Below is a listing; print exactly its lines from the one containing "Write a Blender" down to the one containing "return m, nt, b", both inclusive, with every picture left out.

::: SOURCE MATERIAL :::

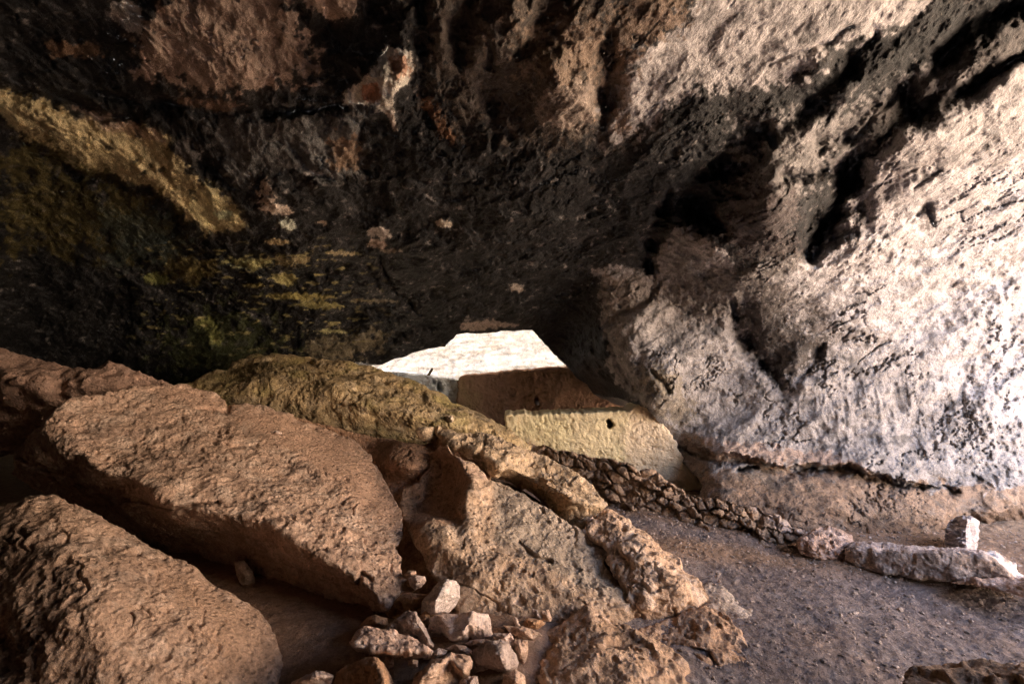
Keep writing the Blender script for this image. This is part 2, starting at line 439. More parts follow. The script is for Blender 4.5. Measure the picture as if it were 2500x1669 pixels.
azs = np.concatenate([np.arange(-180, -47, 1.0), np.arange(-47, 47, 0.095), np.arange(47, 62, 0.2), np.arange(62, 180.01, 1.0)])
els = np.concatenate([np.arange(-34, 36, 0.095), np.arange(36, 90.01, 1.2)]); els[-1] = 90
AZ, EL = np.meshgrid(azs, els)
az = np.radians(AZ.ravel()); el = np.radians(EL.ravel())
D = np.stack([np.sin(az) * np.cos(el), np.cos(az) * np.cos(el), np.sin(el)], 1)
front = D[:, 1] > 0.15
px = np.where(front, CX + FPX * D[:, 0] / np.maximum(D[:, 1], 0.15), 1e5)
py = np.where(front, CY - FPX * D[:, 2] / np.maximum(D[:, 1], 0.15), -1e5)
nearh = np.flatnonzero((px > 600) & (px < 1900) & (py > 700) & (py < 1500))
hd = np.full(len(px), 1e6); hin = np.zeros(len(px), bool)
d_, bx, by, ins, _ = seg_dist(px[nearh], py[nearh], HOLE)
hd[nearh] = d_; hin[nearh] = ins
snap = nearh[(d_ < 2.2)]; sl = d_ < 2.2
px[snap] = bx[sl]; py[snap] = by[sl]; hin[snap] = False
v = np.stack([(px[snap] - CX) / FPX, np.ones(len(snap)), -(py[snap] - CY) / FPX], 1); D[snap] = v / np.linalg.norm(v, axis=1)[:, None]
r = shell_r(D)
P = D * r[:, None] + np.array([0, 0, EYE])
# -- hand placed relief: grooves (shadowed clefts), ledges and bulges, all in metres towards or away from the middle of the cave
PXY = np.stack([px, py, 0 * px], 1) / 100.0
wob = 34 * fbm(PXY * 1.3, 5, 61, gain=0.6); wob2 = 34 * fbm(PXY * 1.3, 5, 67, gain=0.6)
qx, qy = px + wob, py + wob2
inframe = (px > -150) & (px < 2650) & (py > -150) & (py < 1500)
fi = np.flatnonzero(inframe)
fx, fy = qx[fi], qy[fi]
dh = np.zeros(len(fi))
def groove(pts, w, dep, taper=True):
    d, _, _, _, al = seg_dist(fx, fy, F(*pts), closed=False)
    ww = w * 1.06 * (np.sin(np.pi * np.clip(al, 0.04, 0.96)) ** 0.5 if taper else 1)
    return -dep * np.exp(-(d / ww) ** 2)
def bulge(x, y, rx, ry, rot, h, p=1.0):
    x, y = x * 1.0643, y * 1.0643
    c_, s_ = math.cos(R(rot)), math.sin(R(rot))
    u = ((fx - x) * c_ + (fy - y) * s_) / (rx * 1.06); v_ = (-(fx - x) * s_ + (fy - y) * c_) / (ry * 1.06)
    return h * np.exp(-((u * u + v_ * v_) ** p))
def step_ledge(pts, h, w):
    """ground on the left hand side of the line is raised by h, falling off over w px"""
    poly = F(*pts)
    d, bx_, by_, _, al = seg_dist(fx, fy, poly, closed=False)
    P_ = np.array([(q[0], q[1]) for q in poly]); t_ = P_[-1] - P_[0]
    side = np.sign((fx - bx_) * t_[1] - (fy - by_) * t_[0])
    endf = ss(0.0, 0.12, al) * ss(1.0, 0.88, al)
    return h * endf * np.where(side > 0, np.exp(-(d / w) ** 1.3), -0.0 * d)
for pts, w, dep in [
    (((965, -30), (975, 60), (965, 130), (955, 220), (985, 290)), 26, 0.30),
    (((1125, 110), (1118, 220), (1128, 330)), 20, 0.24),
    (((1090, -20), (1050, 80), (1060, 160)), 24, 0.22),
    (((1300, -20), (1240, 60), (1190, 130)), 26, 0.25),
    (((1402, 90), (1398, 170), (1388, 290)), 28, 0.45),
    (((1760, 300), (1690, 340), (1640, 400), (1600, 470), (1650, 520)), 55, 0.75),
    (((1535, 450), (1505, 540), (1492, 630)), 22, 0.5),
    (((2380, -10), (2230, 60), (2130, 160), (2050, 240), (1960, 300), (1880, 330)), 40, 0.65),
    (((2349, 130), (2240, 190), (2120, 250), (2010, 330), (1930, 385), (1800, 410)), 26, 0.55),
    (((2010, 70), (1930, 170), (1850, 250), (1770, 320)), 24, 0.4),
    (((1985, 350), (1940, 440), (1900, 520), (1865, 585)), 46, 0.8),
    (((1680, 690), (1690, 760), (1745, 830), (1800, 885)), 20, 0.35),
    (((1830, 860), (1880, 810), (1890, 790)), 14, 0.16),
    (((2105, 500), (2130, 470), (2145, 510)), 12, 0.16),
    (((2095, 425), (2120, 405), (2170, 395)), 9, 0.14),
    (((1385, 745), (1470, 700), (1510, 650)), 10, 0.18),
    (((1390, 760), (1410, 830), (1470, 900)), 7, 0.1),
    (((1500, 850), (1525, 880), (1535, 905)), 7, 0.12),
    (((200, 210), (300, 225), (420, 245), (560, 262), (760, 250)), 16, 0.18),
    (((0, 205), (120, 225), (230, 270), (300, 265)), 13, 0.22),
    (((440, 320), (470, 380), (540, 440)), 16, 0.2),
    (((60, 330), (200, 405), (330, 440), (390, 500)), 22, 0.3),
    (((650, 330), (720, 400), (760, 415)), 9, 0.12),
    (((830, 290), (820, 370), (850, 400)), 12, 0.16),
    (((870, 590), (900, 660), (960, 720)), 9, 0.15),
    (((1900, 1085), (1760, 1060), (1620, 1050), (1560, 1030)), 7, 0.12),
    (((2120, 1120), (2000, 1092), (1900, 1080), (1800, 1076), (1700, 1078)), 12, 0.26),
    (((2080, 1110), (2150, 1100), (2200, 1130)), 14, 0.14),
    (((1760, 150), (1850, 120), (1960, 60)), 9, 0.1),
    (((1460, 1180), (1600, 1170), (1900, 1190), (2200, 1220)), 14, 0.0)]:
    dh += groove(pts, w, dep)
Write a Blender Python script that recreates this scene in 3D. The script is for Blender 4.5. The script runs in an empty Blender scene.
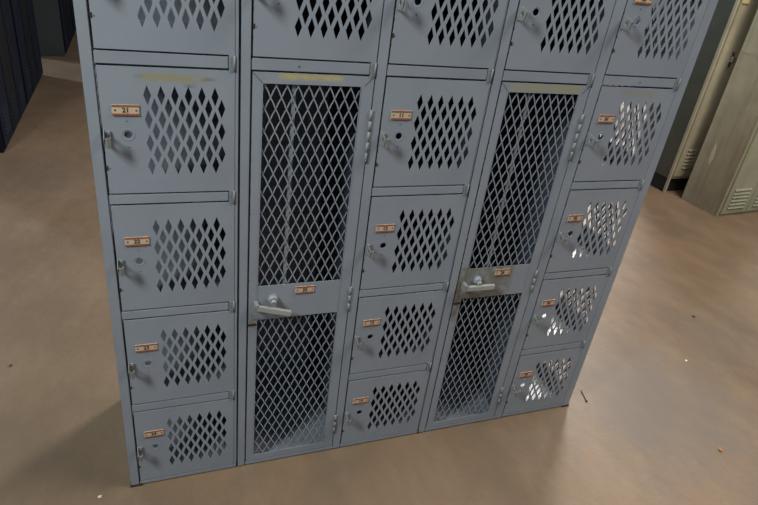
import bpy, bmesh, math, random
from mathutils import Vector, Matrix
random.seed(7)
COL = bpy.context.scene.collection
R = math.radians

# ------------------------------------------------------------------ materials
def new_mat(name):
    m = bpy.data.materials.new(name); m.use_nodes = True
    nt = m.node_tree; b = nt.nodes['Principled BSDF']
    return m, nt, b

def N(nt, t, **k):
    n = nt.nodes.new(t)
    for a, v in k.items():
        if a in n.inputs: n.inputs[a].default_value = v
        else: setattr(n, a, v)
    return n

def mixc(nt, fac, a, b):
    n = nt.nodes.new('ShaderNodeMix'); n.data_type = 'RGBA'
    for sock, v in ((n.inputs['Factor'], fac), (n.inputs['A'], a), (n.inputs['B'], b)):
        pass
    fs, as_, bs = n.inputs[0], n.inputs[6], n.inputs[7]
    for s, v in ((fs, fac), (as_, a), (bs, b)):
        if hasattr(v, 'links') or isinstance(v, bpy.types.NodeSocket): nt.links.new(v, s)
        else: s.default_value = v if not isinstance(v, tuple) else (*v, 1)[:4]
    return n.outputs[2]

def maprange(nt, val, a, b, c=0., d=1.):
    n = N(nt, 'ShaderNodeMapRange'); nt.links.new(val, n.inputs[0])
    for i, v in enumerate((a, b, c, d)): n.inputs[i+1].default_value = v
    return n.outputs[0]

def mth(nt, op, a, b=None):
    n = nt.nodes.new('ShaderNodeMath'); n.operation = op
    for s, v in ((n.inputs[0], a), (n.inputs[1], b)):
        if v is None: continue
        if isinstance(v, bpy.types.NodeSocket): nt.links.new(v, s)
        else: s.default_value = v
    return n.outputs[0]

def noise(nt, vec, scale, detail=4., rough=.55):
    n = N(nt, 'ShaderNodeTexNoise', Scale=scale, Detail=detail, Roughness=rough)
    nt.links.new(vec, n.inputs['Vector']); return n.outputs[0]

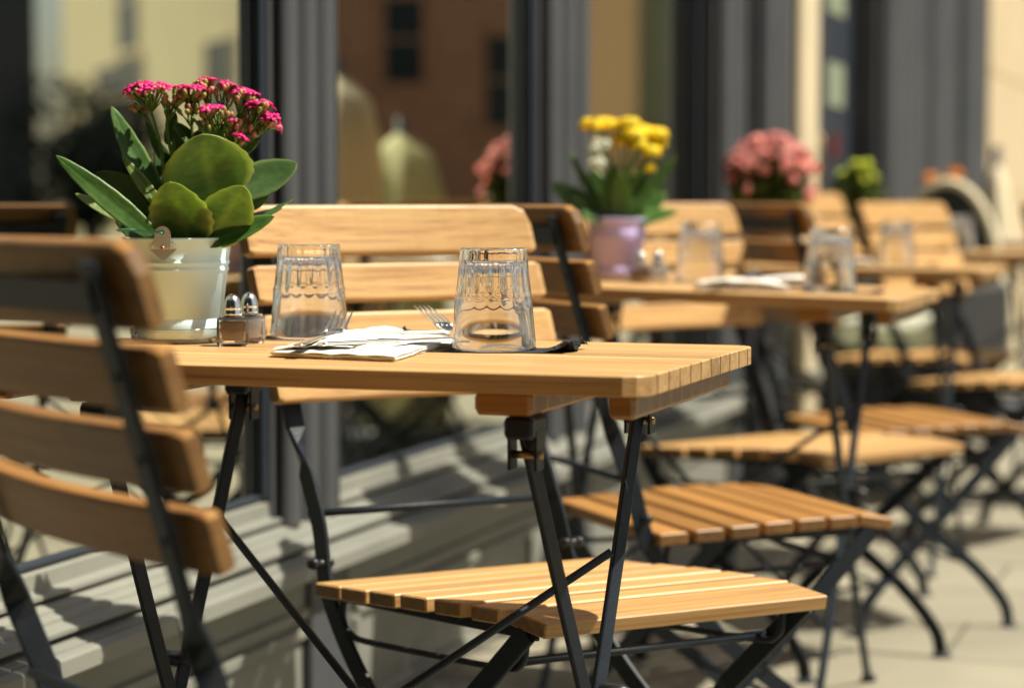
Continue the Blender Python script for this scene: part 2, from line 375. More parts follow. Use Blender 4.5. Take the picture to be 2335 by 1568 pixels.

:::

[EXPECTED OUTPUT]
Write a Blender Python script that recreates this scene in 3D. The script is for Blender 4.5. The script runs in an empty Blender scene.
import bpy, bmesh, math, random
from mathutils import Vector, Matrix
random.seed(7)
COL = bpy.context.scene.collection
R = math.radians

# ------------------------------------------------------------------ materials
def new_mat(name):
    m = bpy.data.materials.new(name); m.use_nodes = True
    nt = m.node_tree; b = nt.nodes['Principled BSDF']
    return m, nt, b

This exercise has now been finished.